WHAT THE TASK REQUIRES =
Skipping all pictures, set down the lines of the listing from the first through the one with "fb.build('flower_head', M_BUD, hy, smooth_angle=80)".

SOURCE MATERIAL =

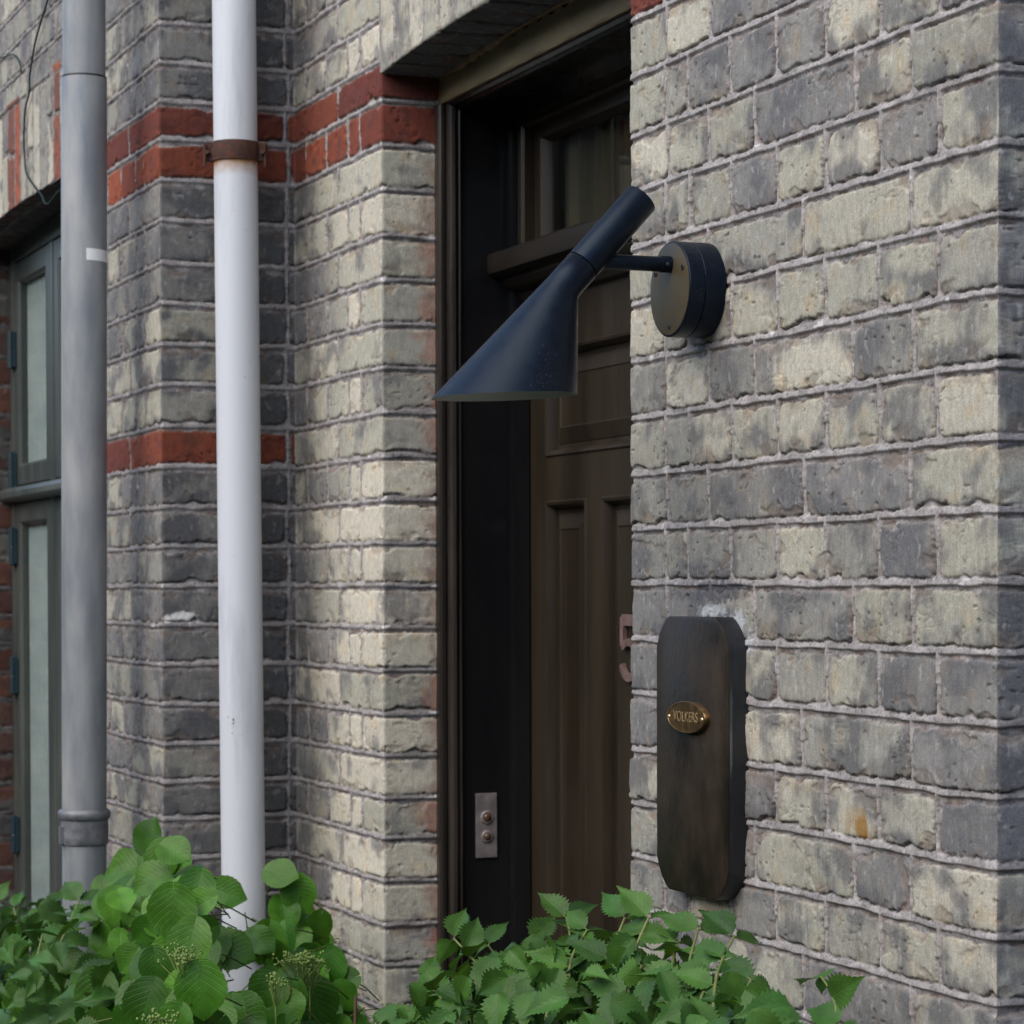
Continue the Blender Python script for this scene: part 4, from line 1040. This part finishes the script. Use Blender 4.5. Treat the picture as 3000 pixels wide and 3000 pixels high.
for px, py, k in ((535, 2800, 26), (880, 2815, 40), (905, 2830, 22), (805, 2885, 16), (470, 2990, 16)):
    fb = MB(); ctr = at(px, py, 1, hplane(px, py) - .095); low = ctr + V((.004, .0, -.042))
    for j in range(k):
        q = ctr + V((rng.gauss(0, .013), rng.gauss(0, .013), rng.gauss(0, .004)))
        q2 = q + V((rng.uniform(-.003, .003), rng.uniform(-.003, .003), .003))
        fb.tube([low.lerp(ctr, .35) + (q - ctr) * .25, q], .0006, 5)
        for _ in range(4):
            fb.ball(q2 + V((rng.gauss(0, .0032), rng.gauss(0, .0032), rng.gauss(0, .002))), rng.uniform(.0012, .0022), 6)
    fb.tube([low + V((0, 0, -.05)), low, low.lerp(ctr, .4)], .0014, 6)
    fb.build('flower_head', M_BUD, hy, smooth_angle=80)

# --- serrate-leaved shrubs
def serrate_shrub(root, stems, fill, plane, size, ca, cb_, seed, ymax=-.02, box=None):
    rg = random.Random(seed); lv = Leaves()
    def one(p, d, n, ln, dark=1.):
        lv.leaf(p, d, n, ln, ln * rg.uniform(.50, .64), SER, leafcol(rg, ca, cb_, dark), rg.uniform(.15, .65), rg.uniform(.1, .8), rg.uniform(0, .035), rg)
    for (tx, ty, bx, by, k, sz) in stems:
        y = plane(tx, ty); a = at(bx, by, 1, plane(bx, by)); b_ = at(tx, ty, 1, y)
        bend = V((rg.uniform(-.008, .008), rg.uniform(-.01, .01), .0)); mid = a.lerp(b_, .5) + bend
        pth = smooth_path([a, mid, b_], 6); MB().tube(pth, [lerp(.0021, .0012, i / (len(pth) - 1)) for i in range(len(pth))], 7).build('stem', M_STEM, root, smooth_angle=60)
        st_ = (b_ - a).normalized(); side = st_.cross(TOCAM).normalized()
        for j in range(k):
            f_ = 1 - j * .30; p = pth[max(0, min(len(pth) - 1, int(f_ * (len(pth) - 1))))]
            sp = side if j % 2 == 0 else (side * .55 + TOCAM * .8).normalized()
            for sg in (-1, 1):
                ln = sz * 1.12 * (rg.uniform(.7, 1.1) if j == 0 else rg.uniform(.85, 1.15))
                d = (sp * sg + st_ * (rg.uniform(.5, 1.1) if j == 0 else rg.uniform(.1, .5)) + V((0, 0, rg.uniform(-.35, .1)))).normalized()
                n = TOCAM * rg.uniform(.25, 1.) + V((rg.uniform(-.4, .4), rg.uniform(-.4, .4), rg.uniform(.4, 1.)))
                p1 = p + d * .005; lv.stalk([p, p1], .0009); one(p1, d, n, ln)
    cnt = 0
    for (x0, x1, top_, n_, dk, push) in fill:
        for _ in range(n_):
            px = rg.uniform(x0, x1); t0 = interp(top_, px); py = t0 + rg.random() * (3080 - t0)
            if py > 3090: continue
            y = min(ymax, plane(px, py) + push + rg.uniform(-.04, .05))
            p = at(px, py, 1, y)
            d = V((rg.uniform(-.8, .8), rg.uniform(-.8, .5), rg.uniform(-.75, .35)))
            n = TOCAM * rg.uniform(.1, 1.) + V((rg.uniform(-.6, .5), rg.uniform(-.7, .5), rg.uniform(.2, 1.1)))
            d.normalize(); one(p - d * size * .45, d, n, size * rg.uniform(.75, 1.2), dk)
    for _ in range(box[6] if box else 0):                       # lower part, down to the soil
        x0, x1, y0, y1, z0, z1, _n = box; p = V((rg.uniform(x0, x1), rg.uniform(y0, y1), rg.uniform(z0, z1)))
        one(p, V((rg.uniform(-.8, .8), rg.uniform(-.8, .5), rg.uniform(-.75, .35))).normalized(), V((rg.uniform(-.2, 1), -rg.uniform(.1, 1), rg.uniform(.2, 1.1))), size * rg.uniform(.75, 1.2))
    lv.build('foliage', M_SLEAF, root)
GA, GB = (.032, .105, .017), (.064, .155, .024)
sh = thing('serrate_shrub', 'green shrub with toothed leaves growing in front of the door and below the name board', 'shrub', (-.75, -.3, .05))
stop_ = [(1100, 2990), (1180, 2920), (1260, 2860), (1330, 2820), (1400, 2790), (1500, 2790), (1600, 2760), (1700, 2730), (1800, 2760), (1880, 2790), (1960, 2800), (2060, 2840), (2180, 2870), (2260, 2910), (2320, 2990)]
def splane(px, py): return lerp(-.30, -.16, min(1, max(0, (px - 1300) / 900))) - .10 * max(0, (py - 2750) / 300)
stems = [(1660, 2690, 1650, 2790, 2, .040), (1330, 2750, 1480, 2940, 3, .042), (1365, 2790, 1500, 2960, 3, .044), (1250, 2880, 1330, 2960, 2, .044), (1430, 2770, 1500, 2900, 2, .040), (1560, 2760, 1660, 2930, 3, .044),
         (1545, 2800, 1650, 2930, 2, .040), (1720, 2725, 1665, 2890, 3, .046), (1830, 2690, 1770, 2870, 3, .042), (1900, 2690, 1850, 2830, 2, .040), (1790, 2890, 1750, 2970, 2, .042), (2045, 2725, 2005, 2960, 3, .045), (1985, 2760, 1970, 2830, 2, .038),
         (2150, 2745, 2090, 2960, 3, .043), (2200, 2870, 2160, 3000, 3, .036), (1940, 2890, 1960, 2940, 2, .040), (2080, 2870, 2060, 2980, 2, .042), (1620, 2860, 1600, 2990, 3, .045), (1420, 2870, 1480, 2990, 3, .045), (1880, 2830, 1840, 2960, 3, .044), (2230, 2960, 2200, 3040, 2, .04)]
serrate_shrub(sh, stems, [(1120, 2330, [(a, b_ + 25) for a, b_ in stop_], 240, 1., 0.), (1200, 2250, [(a, b_ + 65) for a, b_ in stop_], 260, 1., .07)], splane, .043, GA, GB, 5, -.035, (-1.15, -.2, -.40, -.05, .08, .92, 800))
for x in (-.55, -.75, -.95, -1.1):
    MB().tube([V((x + .06, -.30, .04)), V((x + .02, -.28, .5)), V((x, -.26, .98))], [.005, .004, .002], 7).build('stem', M_WSTEM, sh, smooth_angle=60)

sp = thing('leafy_sprig', 'single arching sprig of toothed leaves against the right brick wall', 'sprig', (-.25, -.1, .6))
lv = Leaves(); sm = MB(); rg = random.Random(8)
pth = smooth_path([at(2462, 3120, 1, -.09), at(2452, 3000, 1, -.085), at(2445, 2935, 1, -.08), at(2425, 2890, 1, -.075), at(2405, 2862, 1, -.07)], 5)
sm.tube([V((-.22, -.12, .04)), V((-.23, -.11, .4))] + pth, .0012, 7)
e0 = at(2408, 2866, 1, -.07)
for p, d, n, ln in ((e0, at(2250, 2850, 1, -.06) - e0, V((.2, -.2, 1)), .062), (e0, V((-.1, .0, -1)), V((.7, -.6, .3)), .018),
                 (at(2440, 2920, 1, -.08), at(2535, 2850, 1, -.075) - at(2440, 2920, 1, -.08), V((.85, -.5, .35)), .052), (at(2455, 2990, 1, -.085), at(2360, 2945, 1, -.10) - at(2455, 2990, 1, -.085), V((.6, -.5, .7)), .046),
                 (at(2455, 3010, 1, -.085), at(2520, 3060, 1, -.09) - at(2455, 3010, 1, -.085), V((.6, -.5, .7)), .045)):
    lv.leaf(p, d, n, ln, ln * .66, SER, leafcol(rg, GA, GB), .25, .35, .01, rg)
lv.build('foliage', M_SLEAF, sp); sm.build('stem', M_STEM, sp, smooth_angle=60)

s2 = thing('dark_leafy_shrub', 'dark leafy shrub growing under the window left of the zinc downpipe', 'shrub', (-2.9, -.5, .05))
t2 = [(-80, 2660), (0, 2650), (100, 2640), (200, 2625), (300, 2640), (360, 2700)]
p2_ = lambda px, py: -.42 - .1 * max(0, (py - 2650) / 300)
serrate_shrub(s2, [(40, 2660, 60, 2800, 3, .055), (140, 2650, 110, 2800, 3, .055), (230, 2640, 160, 2800, 3, .055), (-20, 2640, 0, 2800, 2, .05), (90, 2700, 90, 2800, 2, .055)],
                   [(-70, 310, t2, 90, 1., 0.), (-70, 300, [(a, b_ + 30) for a, b_ in t2], 90, 1., .07)], p2_, .055, (.032, .100, .018), (.058, .145, .026), 21, -.30, (-3.3, -2.6, -.62, -.30, .08, .85, 220))
MB().tube([V((-2.9, -.45, .04)), V((-2.85, -.45, .95))], .004, 7).build('stem', M_WSTEM, s2, smooth_angle=60)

RESULT OF THIS TASK =
Continue the Blender Python script for this scene: part 4, from line 1040. This part finishes the script. Use Blender 4.5. Treat the picture as 3000 pixels wide and 3000 pixels high.
for px, py, k in ((535, 2800, 26), (880, 2815, 40), (905, 2830, 22), (805, 2885, 16), (470, 2990, 16)):
    fb = MB(); ctr = at(px, py, 1, hplane(px, py) - .095); low = ctr + V((.004, .0, -.042))
    for j in range(k):
        q = ctr + V((rng.gauss(0, .013), rng.gauss(0, .013), rng.gauss(0, .004)))
        q2 = q + V((rng.uniform(-.003, .003), rng.uniform(-.003, .003), .003))
        fb.tube([low.lerp(ctr, .35) + (q - ctr) * .25, q], .0006, 5)
        for _ in range(4):
            fb.ball(q2 + V((rng.gauss(0, .0032), rng.gauss(0, .0032), rng.gauss(0, .002))), rng.uniform(.0012, .0022), 6)
    fb.tube([low + V((0, 0, -.05)), low, low.lerp(ctr, .4)], .0014, 6)
    fb.build('flower_head', M_BUD, hy, smooth_angle=80)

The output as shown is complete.